Tortures d’un détenu : le commandant de la BAC n°8 condamné à 6 ans de prison

Maître Frédéric Foromo Loua, avocat

Le tribunal criminel de Dixinn a rendu son verdict dans le procès du commandant de la BAC n°8 de Kakimbo (Conakry), poursuivi pour tortures d’un détenu. Le commandant Salifou Walto Soumaoro a été reconnu coupable et condamné à 6 ans d’emprisonnement, plus le paiement d’une amende de 10 millions de francs. Un des avocats de la partie civile, interrogé par Guineematin.com, saluent cette décision du tribunal.

Cette affaire remonte à 2016. Dans la nuit du 04 mars de cette année, une équipe de la BAC n°8 basée à Kakimbo dans la commune de Ratoma, s’est rendue au domicile d’Ibrahima Diogo Sow, un jeune marchand, accusé de vol à mains armées. Ils ont défoncé sa porte et ont mis main sur lui et sa compagne avec laquelle il se trouvait à la maison. Les deux ont été conduits immédiatement à Kakimbo où Diogo Sow a été soumis à des traitements inhumains et dégradants.

Une personne non identifiée a réussi à filmer la scène et a posté la vidéo sur les réseaux sociaux. Ces actes de tortures ont ému plus d’un et ont amené un collectif d’avocats (des défenseurs des droits de l’Homme) à se constituer partie civile pour poursuivre le commandant de cette Brigade Anti-Criminalité, accusé d’avoir donné l’ordre à ses agents de torturer le jeune homme. Le Commandant Salifou Walto Soumaoro a été arrêté et placé sous mandat depuis le 30 janvier 2017.

Durant tout son procès devant le tribunal criminel de Dixinn, l’accusé a reconnu avoir participé personnellement à l’arrestation d’Ibrahima Diogo Sow à son domicile, à la Cimenterie, suite à un vol à mains armées perpétré chez un homme d’affaires à Kipé, mais il a nié avoir donné l’ordre de le torturer. Son avocat, maître M’Bomby Mara, a sollicité l’acquittement pur et simple de l’officier de la gendarmerie pour délit non constitué.

Mais, de son côté, le procureur Boubacar 1 Bah a indiqué que l’accusé est effectivement coupable des faits pour lesquels il est poursuivi. C’est pourquoi, il a demandé au tribunal de le retenir dans les liens de la culpabilité, en le condamnant à 5 ans d’emprisonnement et au paiement d’une amende de 5 millions de francs. La partie civile, elle, a demandé au tribunal de condamner le commandant Soumaoro au paiement d’un montant de 2 milliards de francs guinéens à titre de dommages et intérêts.

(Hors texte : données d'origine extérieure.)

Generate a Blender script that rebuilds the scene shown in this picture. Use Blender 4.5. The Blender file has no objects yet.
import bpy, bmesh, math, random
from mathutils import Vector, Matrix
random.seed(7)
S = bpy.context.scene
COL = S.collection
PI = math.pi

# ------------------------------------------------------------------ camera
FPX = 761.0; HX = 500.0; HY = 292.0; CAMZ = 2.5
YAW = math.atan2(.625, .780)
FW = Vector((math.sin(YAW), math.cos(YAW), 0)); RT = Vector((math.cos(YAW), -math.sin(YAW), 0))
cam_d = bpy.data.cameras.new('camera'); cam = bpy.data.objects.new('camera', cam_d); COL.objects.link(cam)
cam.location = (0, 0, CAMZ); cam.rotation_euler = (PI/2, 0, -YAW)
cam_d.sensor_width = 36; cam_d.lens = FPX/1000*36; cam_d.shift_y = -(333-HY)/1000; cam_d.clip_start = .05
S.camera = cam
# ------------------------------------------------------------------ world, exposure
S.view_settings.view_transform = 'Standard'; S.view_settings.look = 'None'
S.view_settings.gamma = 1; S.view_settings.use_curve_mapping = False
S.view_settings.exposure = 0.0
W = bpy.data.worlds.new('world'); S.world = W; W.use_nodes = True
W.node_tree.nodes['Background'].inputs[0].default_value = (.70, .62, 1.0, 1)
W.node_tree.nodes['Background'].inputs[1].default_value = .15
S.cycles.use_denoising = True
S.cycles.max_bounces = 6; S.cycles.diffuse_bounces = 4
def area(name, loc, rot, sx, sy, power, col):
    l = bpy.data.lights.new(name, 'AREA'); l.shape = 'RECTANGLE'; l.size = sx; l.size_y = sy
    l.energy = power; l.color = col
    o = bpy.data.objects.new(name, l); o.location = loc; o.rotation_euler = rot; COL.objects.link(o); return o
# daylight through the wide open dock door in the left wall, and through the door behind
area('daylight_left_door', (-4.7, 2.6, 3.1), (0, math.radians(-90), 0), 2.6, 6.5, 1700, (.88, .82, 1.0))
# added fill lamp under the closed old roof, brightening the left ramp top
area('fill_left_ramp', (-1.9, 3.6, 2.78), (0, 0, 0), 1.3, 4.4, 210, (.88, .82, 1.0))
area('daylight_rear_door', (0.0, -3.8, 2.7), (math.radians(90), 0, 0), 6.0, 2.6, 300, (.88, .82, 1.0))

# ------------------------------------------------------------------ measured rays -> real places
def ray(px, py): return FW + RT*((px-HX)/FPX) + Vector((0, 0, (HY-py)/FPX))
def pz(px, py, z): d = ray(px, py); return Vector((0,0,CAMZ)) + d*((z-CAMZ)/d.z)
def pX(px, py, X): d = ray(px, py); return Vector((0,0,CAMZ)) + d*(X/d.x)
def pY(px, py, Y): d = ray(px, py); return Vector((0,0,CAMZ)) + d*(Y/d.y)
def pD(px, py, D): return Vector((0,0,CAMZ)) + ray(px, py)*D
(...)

Le lundi, 04 février 2019, le tribunal a rendu sa décision. Il a condamné l’accusé à 6 ans d’emprisonnement et au paiement d’une amende de 10 millions de francs. Un verdict salué par maître Frédéric Foromo Loua, l’un des avocats de la partie civile, qui parle d’une avancée majeure dans ce domaine. « L’histoire de ce pays est jonchée de séances de tortures. Vous vous rappelez du camp Boiro en passant par le régime de Lansana Conté, la transition et le régime actuel. Chaque régime a usé de la torture pour asseoir son pouvoir, pour intimider, et discriminer.

Aujourd’hui, le commandant Walto a été reconnu coupable de crimes de tortures. Je pense que c’est une avancée. C’est une décision à saluer, même si nous estimons que la sanction est dérisoire par rapport à la gravité de l’infraction. Mais, c’est déjà symbolique de voir un élément des forces de défense et de sécurité dans ce pays, être condamné à de la prison ferme pour avoir torturé un citoyen », a réagi l’avocat.

Nous n’avons cependant pas pu recueillir la réaction de l’avocat de la défense par rapport à cette décision du tribunal.